The soul is multilayered:  Conscious, subconscious, unconscious

Either we want it or not, because of the original sin, because of our falls and of the guile that entered man, he folds his soul in two –hides his soul. Ultimately, to speak with psychological terms and definitions, man has the conscious, the subconscious and the unconscious: namely, the soul is multilayered. This means that if man’s soul was divided into ten layers, the six lowest layers would be the unconscious, the next three would be the subconscious, and the topmost layer would be the conscious. Thus, from these ten layers which are the object of man’s soul, only 1/10 is conscious –and barely. This means that someone knows, is aware of, and is able to control, only a very small part of himself.

As a result, the moment someone says “I love God and I give myself to Him”, no matter how well disposed he is, he’s only actually giving that 1/10. Over the other 9/10 he has absolutely no control, and is unable to give them over. Someone, however, doing this work, namely giving his whole self to God –in reality giving this 1/10- somehow experiences the following. The next day, or even within that exact moment, a certain part of that 9/10 which is hidden inside the subconscious and the unconscious, becomes conscious.

Consequently, the next day someone, if he is honest with himself, will admit that although yesterday he gave his whole self to God, today he feels as though he must give himself again to God, as a new state has arisen within him.  In the spiritual life it is in this way that one makes a start and again makes a new start, giving himself again and again to God. And, if one does this both honestly, and honorably, he progresses and someday arrives at a state where he has finally given his whole self to God. And because of this the saints don’t have what we have: a conscious, a subconscious and an unconscious. No; their entire being is transparent before God. In this way, the saint controls himself completely. Never does a saint feel that within him exists states that are crude and dark, let’s say, a basement of the soul, states that he doesn’t know, and doesn’t control. The saint doesn’t have such things.
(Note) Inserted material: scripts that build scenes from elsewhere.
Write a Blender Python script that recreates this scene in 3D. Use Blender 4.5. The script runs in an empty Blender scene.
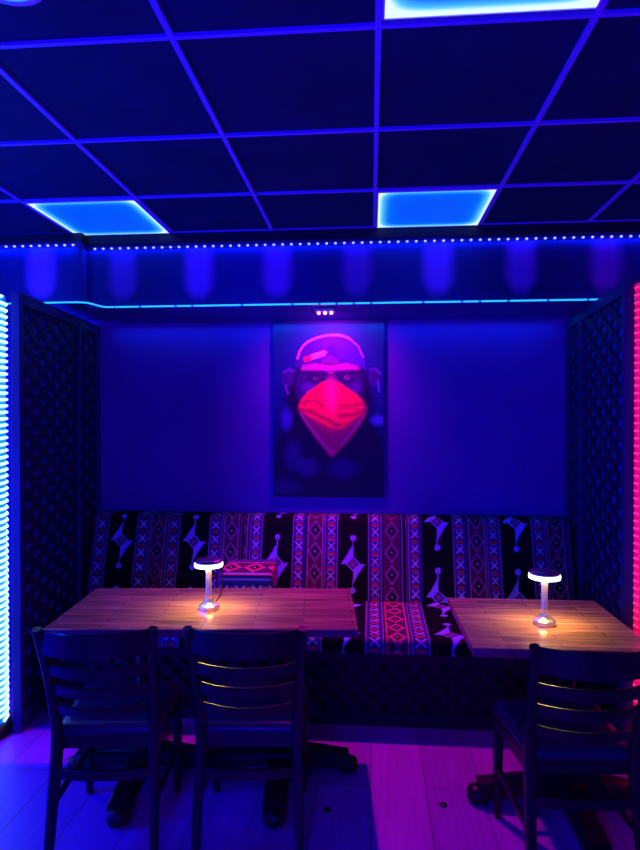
import bpy, math, random
import numpy as np
from mathutils import Vector, Matrix
random.seed(4)
rng = np.random.default_rng(4)
SC = bpy.context.scene
COL = SC.collection
CAMH = 1.61
TH = math.radians(4.75)
CT, ST = math.cos(TH), math.sin(TH)

def c2w(xc, d, z=0.0):
    """point given by its sideways offset and distance from the camera -> room coordinates"""
    return Vector((xc*CT - d*ST, xc*ST + d*CT, z))

# ---------------------------------------------------------------- mesh helper
class MB:
    def __init__(s):
        s.v = []; s.f = []; s.sm = []
    def add(s, vs, fs, smooth=False):
        b = len(s.v)
        s.v += [tuple(v) for v in vs]
        s.f += [tuple(i+b for i in f) for f in fs]
        s.sm += [smooth]*len(fs)
        return s
    def box(s, c, d, mat=None):
        x, y, z = d[0]/2, d[1]/2, d[2]/2
        vs = [Vector((sx*x, sy*y, sz*z)) for sz in (-1, 1) for sy in (-1, 1) for sx in (-1, 1)]
        if mat is not None: vs = [mat @ v for v in vs]
        vs = [v+Vector(c) for v in vs]
        return s.add(vs, [(0,2,3,1),(4,5,7,6),(0,1,5,4),(2,6,7,3),(0,4,6,2),(1,3,7,5)])
    def sweep(s, path, sizes, up=None, caps=True, smooth=False):
        """rectangular section swept along a path; sizes = (w along x-ish, t along other)"""
        n = len(path); rings = []
        for i, p in enumerate(path):
            p = Vector(p)
            t = (Vector(path[min(i+1, n-1)])-Vector(path[max(i-1, 0)])).normalized()
            u = Vector(up) if up else Vector((1, 0, 0))
            a = (u - t*u.dot(t)).normalized(); b = t.cross(a)
            w, h = sizes[i] if isinstance(sizes, list) else sizes
            c = min(w, h)*.22
            ring = []
            for (sx, sy) in ((1,1),(-1,1),(-1,-1),(1,-1)):
                q1 = (sx*(w/2), sy*(h/2-c)); q2 = (sx*(w/2-c), sy*(h/2))
                ring += ([q1, q2] if sx*sy > 0 else [q2, q1])
            rings.append([p+a*q[0]+b*q[1] for q in ring])
        m = 8
        vs = [v for r in rings for v in r]
        fs = [(i*m+j, i*m+(j+1) % m, (i+1)*m+(j+1) % m, (i+1)*m+j) for i in range(n-1) for j in range(m)]
        if caps: fs += [tuple(range(m))[::-1], tuple((n-1)*m+j for j in range(m))]
        return s.add(vs, fs, smooth)
    def tube(s, path, r, seg=8, caps=True):
        n = len(path); vs = []
        prev = None
        for i, p in enumerate(path):
            p = Vector(p)
            t = (Vector(path[min(i+1, n-1)])-Vector(path[max(i-1, 0)])).normalized()
            if prev is None:
                a = t.orthogonal().normalized()
            else:
                a = (prev - t*prev.dot(t)).normalized()
            prev = a; b = t.cross(a)
            rr = r[i] if isinstance(r, (list, tuple)) else r
            vs += [p+(a*math.cos(2*math.pi*j/seg)+b*math.sin(2*math.pi*j/seg))*rr for j in range(seg)]
        fs = [(i*seg+j, i*seg+(j+1) % seg, (i+1)*seg+(j+1) % seg, (i+1)*seg+j) for i in range(n-1) for j in range(seg)]
        if caps: fs += [tuple(range(seg))[::-1], tuple((n-1)*seg+j for j in range(seg))]
        return s.add(vs, fs, True)
    def lathe(s, prof, c=(0,0,0), seg=32, smooth=True, cap=True):
        n = len(prof); vs = []
        for r, z in prof:
            vs += [(c[0]+r*math.cos(2*math.pi*j/seg), c[1]+r*math.sin(2*math.pi*j/seg), c[2]+z) for j in range(seg)]
        fs = [(i*seg+j, i*seg+(j+1) % seg, (i+1)*seg+(j+1) % seg, (i+1)*seg+j) for i in range(n-1) for j in range(seg)]
        if cap: fs += [tuple(range(seg))[::-1], tuple((n-1)*seg+j for j in range(seg))]
        return s.add(vs, fs, smooth)
    def build(s, name, mat, parent=None, bevel=0.0, loc=None, rotz=0):
        me = bpy.data.meshes.new(name)
        me.from_pydata(s.v, [], s.f)
        me.polygons.foreach_set('use_smooth', s.sm)
        me.materials.append(mat); me.update()
        o = bpy.data.objects.new(name, me); COL.objects.link(o)
        if parent: o.parent = parent
        if loc is not None: o.location = loc
        if rotz: o.rotation_euler.z = rotz
        if bevel:
            b = o.modifiers.new('bevel', 'BEVEL'); b.width = bevel; b.segments = 2; b.limit_method = 'ANGLE'
        return o

def tag(o, label=None, cat=None, group=None, kind=None):
    if label: o['label'] = label
    if cat: o['category'] = cat
    if group: o['group'] = group
    if kind: o['kind'] = kind
    return o
def empty(name, loc=(0,0,0), rotz=0.0):
    o = bpy.data.objects.new(name, None); COL.objects.link(o)
    o.location = loc; o.rotation_euler.z = rotz; o.empty_display_size = .1
    return o
def copy_tree(o, parent=None):
    c = o.copy(); COL.objects.link(c)
    if parent: c.parent = parent
    for ch in [x for x in bpy.data.objects if x.parent == o]: copy_tree(ch, c)
    return c
def structure(o): o['kind'] = 'structure'; return o

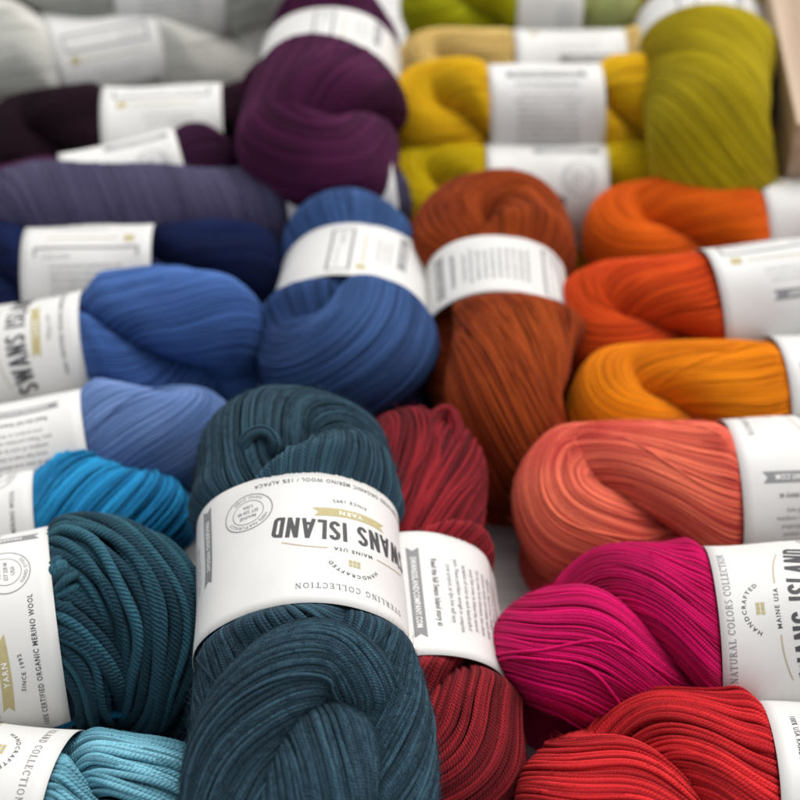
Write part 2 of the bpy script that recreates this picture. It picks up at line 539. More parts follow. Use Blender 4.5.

You understand, therefore, what work we have to do on ourselves. And this work is interesting. This is not, however, simply like a practical work. This is the great mystery; the more someone knows himself and gives himself to God, the more he is immersed in the grace of God, in the love of God, and the more he is captured by this grace, and this love of God. In this way, man becomes radiant, is illumined, is gladdened, rejoices, has joy, and is made gleeful.